Tuesday 21 July 2009

Leszek Kolakowski

Leszek Kolakowski was one of those figures of the dissident world of the Communist era who began as an ardent Marxist and then, without in any sense becoming a religious believer, became disillusioned with Marxism. He then became a leading figure in the opposition to Marxism in Poland, before travelling to the West. He was a fierce critic of those in the West who defended Communist ideology. Kolakowski's obituary in the Daily Telegraph gives quite a good account of his life and writings.

I was particularly struck by the following paragraph from the obituary:
The relationship between freedom and political or religious beliefs, examined in many different contexts, was one of the main themes of Kolakowski's scholarship.
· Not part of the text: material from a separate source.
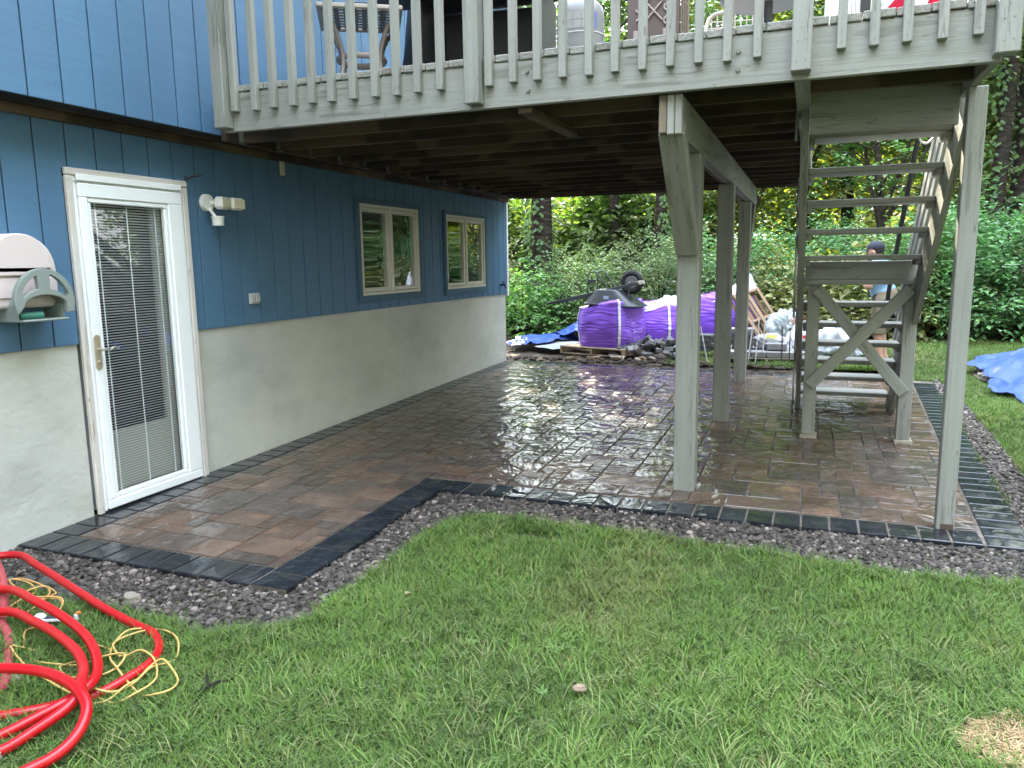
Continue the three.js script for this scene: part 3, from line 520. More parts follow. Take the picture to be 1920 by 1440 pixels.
function limb(pts, r0, r1, seg = 7) {
  const cv = new THREE.CatmullRomCurve3(pts), n = pts.length * 4;
  return sheet((s, t) => { const p = cv.getPointAt(Math.min(s, 0.999)), d = cv.getTangentAt(Math.min(s, 0.999)); const a = v(0, 1, 0).cross(d).lengthSq() < 0.01 ? v(1, 0, 0) : v(0, 1, 0).cross(d).normalize(), b = d.clone().cross(a).normalize(), w = t * Math.PI * 2; const r = lerp(r0, r1, s) * (1 + 0.12 * Math.sin(w * 3 + s * 7)) * (s < 0.08 ? 1 + (0.08 - s) * 5 : 1); return p.addScaledVector(a, Math.cos(w) * r).addScaledVector(b, Math.sin(w) * r).toArray(); }, n, seg * 2, [cv.getLength(), Math.max(0.6, r0 * 6)]);
}
// shrub prototypes: {crown, stem}
function shrubProto(seed, h, w, n, len, wid, kf, per, droop) {
  const F = new Foliage(seed), q = F.q, stems = [];
  for (let i = 0; i < n; i++) {
    const a = q() * 6.283, e = Math.acos(1 - q() * 0.98), rad = 0.62 + 0.4 * q() + 0.12 * Math.sin(a * 3 + seed), c = v(Math.sin(e) * Math.cos(a) * w * rad, 0.12 + Math.max(0.02, Math.cos(e)) * h * rad * 0.82, Math.sin(e) * Math.sin(a) * w * rad);
    F.cluster(c, 0.42, 5, per, len, wid, kf, droop);
    if (i % 7 === 0) stems.push(limb([v(0, -0.05, 0), v(c.x * 0.4, c.y * 0.6, c.z * 0.4), c], 0.018, 0.006, 3));
  }
  return { crown: F.build(), stem: mergeGeometries(stems), mat: M.leaf };
}
function treeProto(seed, H, base, w, n, len, wid, kf, r0, lean = 0, forks = 2, bark = M.bark, perT = 6, per = 8) {
  const F = new Foliage(seed), q = F.q, wood = [];
  const top = v(lean * H, H * 0.92, (q() - 0.5) * 0.6), mid = v(lean * H * 0.35 + (q() - 0.5) * 0.3, H * 0.45, (q() - 0.5) * 0.3);
  const spine = new THREE.CatmullRomCurve3([v(0, -0.1, 0), mid.clone().multiplyScalar(0.5).setY(H * 0.22), mid, top]);
  wood.push(limb([0, 0.2, 0.45, 0.7, 0.98].map((t) => spine.getPoint(t)), r0, r0 * 0.2, 8));
  const tips = [];
  for (let i = 0; i < n; i++) {
    const t = base + (1 - base) * Math.pow(q(), 0.8), p = spine.getPoint(clamp(t * 0.95, 0, 0.98)), a = q() * 6.283, sp = w * (0.35 + 0.65 * q()) * Math.sin(Math.PI * clamp((t - base) / (1 - base) * 0.8 + 0.2, 0, 1));
    tips.push([p, v(p.x + Math.cos(a) * sp, p.y + (q() - 0.35) * 1.3, p.z + Math.sin(a) * sp)]);
  }
  for (const [i, [p, c]] of tips.entries()) {
    if (i % 4 === 0) wood.push(limb([p.clone(), p.clone().lerp(c, 0.5).add(v(0, 0.18, 0)), c], r0 * 0.22, 0.008, 3));
    F.cluster(c, 0.75, perT, per, len, wid, kf, 0.6);
  }
  for (let i = 0; i < forks; i++) { const t = 0.28 + 0.15 * q(), p = spine.getPoint(t), a = q() * 6.283; wood.push(limb([p, p.clone().add(v(Math.cos(a) * 0.7, 1.3, Math.sin(a) * 0.7)), p.clone().add(v(Math.cos(a) * 1.3, 3.4, Math.sin(a) * 1.3))], r0 * 0.5, r0 * 0.12, 5)); }
  return { crown: F.build(), stem: mergeGeometries(wood), mat: M.leaf, bark };
}
const protoThings = {}, tints = {};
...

The centre of his post-Marxist conceptual universe was the individual – a rational and freely acting subject, aware that there is a spiritual side of life, yet eschewing absolute certainty of either an empirical or transcendental sort: "I do not believe that human culture can ever reach a perfect synthesis of its diversified and incompatible components", he said. "Its very richness is supported by this very incompatibility of its ingredients. And it is the conflict of values, rather than their harmony, that keeps our culture alive."

The notion of a "rational and freely acting subject" has a recognisable echo in the way in which human action is taken as the starting point of the analysis of John Paul II's The Acting Person. The destination of John Paul II's thought, however, will be very different. And, in the context of contemporary Western culture - with its "dictatorship of relativism" - the relationship of individual freedom to political/ideological and religious beliefs gains a new relevance.

The reference in the Daily Telegraph obituary to an essay entitled Theses on Hope and Hopelessness suggests that Kolakowski also has something to offer to the discussion of an idea of "civil society" which exists in a space of freedom between the individual and the state - there must be an influence here of Kolakowski on the writings of Vaclav Havel on a similar theme. This thinking was developed to describe the dissident movements in Communist controlled countries of the time - but it would apply now in a completely different context in countries such as Britain.